Clearly, any totally ordered monoid is a semigroup comparable with $1$.
An ordered group $G(\bullet, e, \le)$ is comparable with identity if and only if it is totally ordered:
- $a \le b \iff e \le a^{-1} \bullet b$;
- $a \le b \iff e \le b \bullet a^{-1}$.
There is an example of a totally ordered semigroup that is not comparable with $1$: https://math.stackexchange.com/a/3739556/427611
What would be the conditions for an ordered semigroup to be comparable with identity?
As there is no answer so far, here is a small observation related to your question.
Let $M$ be an ordered monoid and suppose that, for each $x \in M$, $x \leqslant 1$. Note that this is a stronger condition that just requiring that every element is comparable with $1$. I claim that in this case, $M$ is ${\cal J}$-trivial, which means that the Green's relation ${\cal J}$ is the equality on $M$.

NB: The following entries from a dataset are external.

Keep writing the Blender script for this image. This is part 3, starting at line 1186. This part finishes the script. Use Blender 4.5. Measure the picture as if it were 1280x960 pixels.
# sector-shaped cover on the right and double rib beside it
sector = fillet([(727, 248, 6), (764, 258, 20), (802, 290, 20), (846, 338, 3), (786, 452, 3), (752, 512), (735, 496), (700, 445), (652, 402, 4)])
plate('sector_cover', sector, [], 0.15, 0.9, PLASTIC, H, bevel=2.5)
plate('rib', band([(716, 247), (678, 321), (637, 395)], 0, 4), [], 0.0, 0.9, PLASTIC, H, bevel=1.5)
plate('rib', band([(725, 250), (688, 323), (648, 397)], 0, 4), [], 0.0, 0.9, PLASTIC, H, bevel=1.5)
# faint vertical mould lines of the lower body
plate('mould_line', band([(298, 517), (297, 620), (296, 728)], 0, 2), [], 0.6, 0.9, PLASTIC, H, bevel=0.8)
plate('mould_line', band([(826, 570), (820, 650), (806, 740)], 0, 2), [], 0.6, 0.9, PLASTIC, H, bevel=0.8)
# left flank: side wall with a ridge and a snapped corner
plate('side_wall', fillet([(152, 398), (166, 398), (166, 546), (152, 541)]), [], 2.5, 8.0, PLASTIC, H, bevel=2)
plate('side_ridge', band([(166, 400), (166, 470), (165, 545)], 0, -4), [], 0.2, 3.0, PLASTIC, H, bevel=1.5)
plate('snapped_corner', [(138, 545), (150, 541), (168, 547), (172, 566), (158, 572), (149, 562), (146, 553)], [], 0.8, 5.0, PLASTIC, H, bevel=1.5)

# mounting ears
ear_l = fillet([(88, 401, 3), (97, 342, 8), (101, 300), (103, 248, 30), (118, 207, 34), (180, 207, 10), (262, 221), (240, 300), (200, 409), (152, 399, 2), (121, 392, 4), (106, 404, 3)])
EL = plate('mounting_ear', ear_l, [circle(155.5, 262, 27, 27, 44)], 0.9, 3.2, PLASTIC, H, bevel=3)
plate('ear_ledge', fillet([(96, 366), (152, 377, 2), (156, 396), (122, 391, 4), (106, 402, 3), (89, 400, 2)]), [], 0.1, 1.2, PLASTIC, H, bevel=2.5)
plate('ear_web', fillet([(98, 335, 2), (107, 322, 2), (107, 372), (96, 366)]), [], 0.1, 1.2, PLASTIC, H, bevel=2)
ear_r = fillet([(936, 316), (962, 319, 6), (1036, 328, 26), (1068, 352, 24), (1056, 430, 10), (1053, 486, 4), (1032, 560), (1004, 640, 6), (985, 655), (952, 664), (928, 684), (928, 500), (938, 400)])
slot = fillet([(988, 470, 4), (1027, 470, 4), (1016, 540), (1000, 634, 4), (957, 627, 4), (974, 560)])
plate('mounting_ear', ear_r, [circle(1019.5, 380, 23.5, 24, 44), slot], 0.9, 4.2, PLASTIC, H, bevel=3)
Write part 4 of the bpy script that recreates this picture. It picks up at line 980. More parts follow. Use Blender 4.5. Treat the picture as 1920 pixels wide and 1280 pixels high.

Suppose that $x \leqslant_\mathrel{\cal J} y$. By definition, there exists $u, v \in M$ such that $x = uyv$. Since $u \leqslant 1$ and $v \leqslant 1$, the condition $x = uyv$ implies $x \leqslant y$. Now, if $x \mathrel{\cal J} y$, then by definition $x \leqslant_\mathrel{\cal J} y$ and $y \leqslant_\mathrel{\cal J} x$, whence $x \leqslant y$ and $y \leqslant x$ and finally $x = y$.
Since a subsemigroup of a ${\cal J}$-trivial monoid is also ${\cal J}$-trivial, it follows that a semigroup which is not ${\cal J}$-trivial cannot be embedded in a monoid $M$ in which $x \leqslant 1$ for all $x \in M$.
A (difficult) result states that a finite monoid is ${\cal J}$-trivial if and only if it is a quotient of a finite monoid $M$ in which $x \leqslant 1$ for all $x \in M$, but unfortunately, I have no such result to offer for submonoids.